Nothing to do, nowhere to go

Category : General advice, Philosophy 5th March 2012

Inside Yoga 50 (5/3/2012)

Meditation can really feel like hard work, yet we are told that it is relaxing and liberating. It is true that there are many positive feelings we can feel through meditating, but the truth is that most benefits come through some sort of labour and hard work.

Meditation is no different. We are dealing with a potent and powerful force that is our mind when we attempt and practice meditation. It is sometimes described as a raging elephant that we attempt to bring under our control with a small stick, or perhaps another description is that of a misbehaving child who persists in doing something we want to stop, yet no amount of shouting and ticking off work. What does work is a more subtle approach akin to not giving the child attention or space to misbehave, the sort of attention the child feeds off and only gets more badly behaved. Ignore the child and it will leave you alone – and apply this to our mind and see what happens.

Our mind can be like this, in the sense that if we indulge it and let it tell us all manner of bad thoughts and distracting thoughts we will be lulled into its game and we can end up being stuck there. We can ignore the mind while meditating thereby starving it of the “oxygen” it needs to survive.

Yet it’s a stubborn one and will try all sorts of methods to take us away from meditation. It might plague us with “very important thoughts”, which if we look into them discover they are not important and can be dropped in favour of meditation.

That is why meditation can feel such hard work. We can spend a lot of our time when meditating fighting off the mind’s attempts to distract us, but the good news is that even if we feel it’s been hard work, we can often come out of the meditation period feeling more free and better with ourselves. This is because, although we might feel like we have not reached our goal of meditational awareness, the journey there can be rewarding and liberating – although we might not have reached our destination, we have removed several layers en route; layers which distract and block our path to meditation bliss.

And the even better news is that after some time of practising the meditation sessions can feel less of a battle, and more like a serene place to enter and settle into. To put it another way, we have removed obstacles and gradually through practice and time, we find less obstacles on our path each time we set out again.

With perseverance and patience and lots of practice, meditation becomes a program we can switch on at will whenever we decide to meditate.

There are many techniques used to achieve this in meditation, and one I used last week can be useful. When we meditate we can remind ourselves that there is “nothing to do and nowhere to go”. It can be repeated like a mantra or come to periodically when we are distracted.

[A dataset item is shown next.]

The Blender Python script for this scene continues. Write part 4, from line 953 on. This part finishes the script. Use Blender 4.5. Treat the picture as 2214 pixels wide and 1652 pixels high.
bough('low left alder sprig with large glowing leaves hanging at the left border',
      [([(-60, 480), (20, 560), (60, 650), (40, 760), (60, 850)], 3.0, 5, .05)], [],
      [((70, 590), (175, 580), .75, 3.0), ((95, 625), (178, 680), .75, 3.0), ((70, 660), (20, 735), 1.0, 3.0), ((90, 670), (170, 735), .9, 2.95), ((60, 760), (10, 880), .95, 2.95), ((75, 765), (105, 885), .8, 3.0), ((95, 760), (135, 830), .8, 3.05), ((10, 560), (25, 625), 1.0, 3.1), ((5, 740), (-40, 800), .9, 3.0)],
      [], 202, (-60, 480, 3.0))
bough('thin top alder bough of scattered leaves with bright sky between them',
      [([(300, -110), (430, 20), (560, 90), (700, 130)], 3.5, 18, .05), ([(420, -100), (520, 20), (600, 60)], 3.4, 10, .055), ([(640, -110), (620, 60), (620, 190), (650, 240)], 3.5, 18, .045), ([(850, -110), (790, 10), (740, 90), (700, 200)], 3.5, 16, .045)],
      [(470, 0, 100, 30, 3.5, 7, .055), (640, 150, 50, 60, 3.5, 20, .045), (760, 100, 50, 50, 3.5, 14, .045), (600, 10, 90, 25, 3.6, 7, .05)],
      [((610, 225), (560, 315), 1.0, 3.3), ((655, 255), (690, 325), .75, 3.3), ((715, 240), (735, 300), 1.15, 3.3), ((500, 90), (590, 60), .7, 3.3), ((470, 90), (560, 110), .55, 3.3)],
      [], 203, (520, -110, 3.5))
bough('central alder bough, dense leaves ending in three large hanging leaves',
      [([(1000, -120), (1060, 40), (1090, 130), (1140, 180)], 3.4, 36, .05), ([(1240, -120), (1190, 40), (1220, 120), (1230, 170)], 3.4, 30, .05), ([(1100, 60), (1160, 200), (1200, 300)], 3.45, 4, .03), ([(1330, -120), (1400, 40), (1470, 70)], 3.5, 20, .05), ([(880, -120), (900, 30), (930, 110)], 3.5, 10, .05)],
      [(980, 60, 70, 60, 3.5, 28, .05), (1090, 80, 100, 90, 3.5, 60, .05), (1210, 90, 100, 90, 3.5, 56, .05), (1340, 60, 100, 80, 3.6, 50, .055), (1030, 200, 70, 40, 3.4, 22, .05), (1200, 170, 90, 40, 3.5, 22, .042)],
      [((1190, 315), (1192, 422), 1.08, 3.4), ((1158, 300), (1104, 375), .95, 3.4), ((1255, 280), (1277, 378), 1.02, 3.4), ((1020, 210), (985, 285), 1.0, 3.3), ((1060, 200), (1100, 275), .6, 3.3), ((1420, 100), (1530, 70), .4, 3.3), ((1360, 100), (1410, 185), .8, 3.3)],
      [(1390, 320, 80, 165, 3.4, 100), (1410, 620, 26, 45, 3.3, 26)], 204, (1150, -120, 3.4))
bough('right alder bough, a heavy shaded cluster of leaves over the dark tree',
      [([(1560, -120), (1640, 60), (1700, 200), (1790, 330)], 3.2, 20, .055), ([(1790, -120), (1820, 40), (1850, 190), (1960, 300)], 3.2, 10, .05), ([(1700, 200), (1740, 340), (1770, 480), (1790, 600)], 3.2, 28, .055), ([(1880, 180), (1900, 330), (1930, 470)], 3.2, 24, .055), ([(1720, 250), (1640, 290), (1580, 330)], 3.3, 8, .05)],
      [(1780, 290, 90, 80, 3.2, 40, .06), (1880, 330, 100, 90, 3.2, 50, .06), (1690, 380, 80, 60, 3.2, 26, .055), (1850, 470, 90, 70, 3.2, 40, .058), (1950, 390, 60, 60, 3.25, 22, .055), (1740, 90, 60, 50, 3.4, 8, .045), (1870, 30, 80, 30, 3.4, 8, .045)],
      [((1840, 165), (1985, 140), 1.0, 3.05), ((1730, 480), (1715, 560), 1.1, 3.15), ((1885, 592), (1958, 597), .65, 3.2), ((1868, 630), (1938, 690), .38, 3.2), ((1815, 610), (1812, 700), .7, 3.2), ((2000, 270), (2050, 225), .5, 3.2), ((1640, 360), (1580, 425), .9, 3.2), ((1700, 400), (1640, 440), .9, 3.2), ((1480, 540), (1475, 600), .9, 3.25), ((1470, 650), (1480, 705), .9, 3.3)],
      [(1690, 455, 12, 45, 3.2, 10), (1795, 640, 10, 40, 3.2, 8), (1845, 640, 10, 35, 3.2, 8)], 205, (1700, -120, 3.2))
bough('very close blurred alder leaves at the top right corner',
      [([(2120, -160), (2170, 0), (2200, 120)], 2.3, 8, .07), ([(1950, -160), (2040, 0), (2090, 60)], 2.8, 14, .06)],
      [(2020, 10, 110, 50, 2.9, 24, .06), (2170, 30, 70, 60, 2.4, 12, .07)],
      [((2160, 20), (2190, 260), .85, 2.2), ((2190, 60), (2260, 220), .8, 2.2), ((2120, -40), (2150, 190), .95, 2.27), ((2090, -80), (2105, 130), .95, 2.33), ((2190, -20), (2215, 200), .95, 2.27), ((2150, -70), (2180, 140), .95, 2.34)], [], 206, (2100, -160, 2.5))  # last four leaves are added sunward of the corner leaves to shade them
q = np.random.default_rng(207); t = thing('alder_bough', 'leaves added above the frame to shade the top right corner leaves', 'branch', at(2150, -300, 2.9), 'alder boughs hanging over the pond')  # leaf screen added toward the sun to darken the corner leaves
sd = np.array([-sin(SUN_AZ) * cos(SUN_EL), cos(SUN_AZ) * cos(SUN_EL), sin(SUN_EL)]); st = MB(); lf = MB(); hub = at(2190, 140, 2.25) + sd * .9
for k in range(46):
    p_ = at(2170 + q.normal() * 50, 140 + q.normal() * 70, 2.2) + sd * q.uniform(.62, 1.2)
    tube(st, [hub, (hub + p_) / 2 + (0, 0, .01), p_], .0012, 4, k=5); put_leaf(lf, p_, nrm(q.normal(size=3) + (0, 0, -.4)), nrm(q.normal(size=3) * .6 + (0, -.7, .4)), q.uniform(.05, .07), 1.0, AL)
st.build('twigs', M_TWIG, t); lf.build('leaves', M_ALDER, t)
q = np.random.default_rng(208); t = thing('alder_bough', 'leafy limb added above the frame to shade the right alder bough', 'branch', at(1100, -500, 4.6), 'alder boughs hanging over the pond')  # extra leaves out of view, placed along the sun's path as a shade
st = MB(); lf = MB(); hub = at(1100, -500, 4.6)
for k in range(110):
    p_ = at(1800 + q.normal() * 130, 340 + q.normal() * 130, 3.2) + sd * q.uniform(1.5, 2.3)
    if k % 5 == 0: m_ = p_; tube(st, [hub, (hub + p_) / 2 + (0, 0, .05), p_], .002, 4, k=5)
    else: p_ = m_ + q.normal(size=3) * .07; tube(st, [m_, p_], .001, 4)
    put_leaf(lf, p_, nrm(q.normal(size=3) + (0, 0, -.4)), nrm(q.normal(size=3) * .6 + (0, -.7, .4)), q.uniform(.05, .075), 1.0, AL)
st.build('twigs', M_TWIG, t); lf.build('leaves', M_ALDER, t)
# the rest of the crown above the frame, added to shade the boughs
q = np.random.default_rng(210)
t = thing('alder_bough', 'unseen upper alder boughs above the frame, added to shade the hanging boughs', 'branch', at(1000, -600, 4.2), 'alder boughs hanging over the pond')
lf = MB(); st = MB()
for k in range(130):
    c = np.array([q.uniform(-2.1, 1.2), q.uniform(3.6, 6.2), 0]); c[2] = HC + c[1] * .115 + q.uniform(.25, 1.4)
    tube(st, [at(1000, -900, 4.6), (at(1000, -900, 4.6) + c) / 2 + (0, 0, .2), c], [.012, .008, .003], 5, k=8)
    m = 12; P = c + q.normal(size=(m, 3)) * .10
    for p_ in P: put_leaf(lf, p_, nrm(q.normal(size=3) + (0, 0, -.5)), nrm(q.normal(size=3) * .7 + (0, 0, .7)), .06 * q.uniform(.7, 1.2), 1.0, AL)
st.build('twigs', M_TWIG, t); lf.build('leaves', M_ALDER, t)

So often in our lives we feel the pressure to do something or go somewhere, and when we are meditating we are in the ideal position to tell ourselves that: “There is nothing to do and nowhere to go.”

Try it out yourselves. Sit quietly and repeat to yourself: “There is nothing to do and nowhere to go.”

It’s a simple message but an effective one, and it’s also a good idea to give ourselves the permission to do nothing and go nowhere. We can so often feel guilty unless we are busy. There is a time and a place for everything and this includes having a moment or two to be quiet and say to ourselves: “There is nothing to do and nowhere to go.”